第5話 死についての思索(5)---透明で死にますか・死への努力を開始せよ・あなたの身体、即、根本の神体・「あなたは対象を殺したがっている」

今日もまた別れゆく人々の涙を見た。別れとは死への哀悼である。我々はこの世界に在りながらこの世界に在らぬものとして認識している。死は生の母胎である。我々は死の腹の中に眠る赤子であると理解しなければならない。世界は幻視の連続であり、その連続性が実態のように感じるが、その連続には無限の巨大な隙間が在ると考えなければならないであろう。世界は叙事詩的であり、現実から切り離されている。真に現実は現実主義者の妄想であり、夢想の信心である。この世には現実などは存在しない。死もまた存在しない。死は空間としてアプリオリに在るのである。静止的な世に我々は動的であるのである。時間自体も我々のうちにのみ存在している。時間は存在的である。我々は死に対して口のきけぬ人間である。人間とは死の鑑賞者である。故に人間は悲劇的である。悲劇的人間は超現実の渦中に在る。その人間の精神性は聖化に達しているであろう。ギリシャ悲劇の自殺性は徐々に没してゆく者には理解できぬであろう。凄惨極まる非業の死は今や流行の真逆として消滅しかかっている。今こそ非業が考えられねばならぬ。非業とは常識への離反である。常識とは無規定の社会的世界である。それは単に理性により構成された透明の世界である。あなたは、その透明で、死にますか?
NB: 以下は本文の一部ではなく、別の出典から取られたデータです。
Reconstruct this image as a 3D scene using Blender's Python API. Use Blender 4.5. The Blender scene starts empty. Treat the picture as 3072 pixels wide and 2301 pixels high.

死を自覚するものは、却って底知れぬ不安を克服できるであろう。自覚は頭で行うものではなく、心臓で行うものであり、情熱的である。それはロゴス的というよりはパトス的である。己自ら死の原因たろうと欲する意欲こそ、死の自覚である。故に己は行動せねばならぬ。死と抱擁するための行動であり、外界と接するための運動である。人間は運動体である。思惟は運動ではなく、作用である。運動体はロゴスとパトスの結晶体である。目的的という意味においてロゴス的であり、意欲的という意味においてパトス的である。われわれは死にむけて努力する存在であるといわねばならぬ。死とは生の外縁に在るとはいえぬ。むしろ内側から滅ぼすことが、死への努力といえるであろう。おそれて歩を止めてはならぬ。死にゆくものは、常識の形成に加担してはならぬ。常識を内側から破っていく行為こそ、死への努力である。ゆえに死への心体は外縁へと脱け出る存在である。脱し、分厚い常識の膜を絶えず破っていかなければならない。今、すぐに開始せよ!


身体なき死は成立し得ない。我々は思惟のうちに死することなど不可能である。もし可能であるとするならばそれは単なる観念の死である。古代ギリシャ人はソーマ(身体)という言葉によって人格を表した。彼らにとって身体とは己そのものであり、観念的な死などというものは思いつきもしなかった。死するとは身体において死するということである。我々の身体は単に我々の欲を達成するための道具ではない。それは最後の砦である。我々は身体をもって国家を継いで行くのである。故に身体なき国家は必ずその歴史までもことごとく消滅するであろう。古代ギリシャのポリスは滅んだが、ギリシャの身体は今もなお生き続けているのである。我々は国家の安寧を願うばかりで、根本の身体を忘却しているのではなかろうか。それは根本の神体と同一である。あなたの身体は、即、神の身体である。一部という意味ではなく、全体として。


戦争による死は、個人的身体の死というよりは社会的身体の死というべきであろう。ある国家が戦争を実践する場合、一般的にその国家の国民は身体の強制を強いられるであろう。もちろん、積極的に個人的身体を国家に捧げる者もあろうが、社会的身体への強制を拒む者も出てくるだろう。しかし結局のところ、そのような個人的身体の抵抗も社会的身体としての共通の運命の渦にのみこまれてしまうであろう。抵抗のパトスはロゴスによって説得される。なぜならば共通の運命に従って他の大勢と結合する方が論理的となるからである。生き残るためには相手を圧倒する他はないのである。生存の種を死守することは明らかに身体的に論理的である。人間は戦闘を実践しながら平和を目指すことに、もうあまりに身体的に拘束されているのである。人間は本来戦闘的生物種である。戦闘的とは殺戮的ということである。我々は対象の殺戮をやめられぬ歴運のもとに屹立している。故に、あなたは対象を殺したがっている、と創造すべきである生物種である。